Many teaching assistants, teachers’ aides and other staffers at the roughly 400 EarlyLearn centers across the city earn less than the $15 per hour wage guidelines established for the fast food industry that de Blasio supported.

The mayor initially distanced himself from the issue since the workers aren’t directly employed by the city, but funded by city-paid contracts. But he then clarified that their wages are part of a collective bargaining process.

“Our goal is to get everyone to $15 an hour in this whole city whether they work for a nonprofit, whether they work for city government, whether they work for a private sector firm. That happens in stages,” he said.

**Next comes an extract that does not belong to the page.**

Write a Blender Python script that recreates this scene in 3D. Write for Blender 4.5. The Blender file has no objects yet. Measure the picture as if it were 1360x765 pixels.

"This particular issue you are talking about I care about deeply because it's people who work with children, and I want to see them do better but it is subject to collective bargaining," the mayor added. "But I do feel hopeful that we will make progress in just the next few weeks."

These educators have longer days and years than their Department of Education counterparts — with class from 8 a.m. to 6 p.m., including summers — yet they earn far less than DOE teachers.

Their starting salaries are between 9 to 38 percent lower than DOE teachers, and they haven’t received raises in 10 years.

"It is encouraging to hear the mayor acknowledge the disparities, recognize that this is a problem and commit to making progress on the issue over the next several weeks,” said David Nocenti, executive director of Union Settlement, which runs seven centers and a network of home based providers in East Harlem, making it the city’s 10th largest early childhood education provider.

“I look forward seeing the details of his proposal."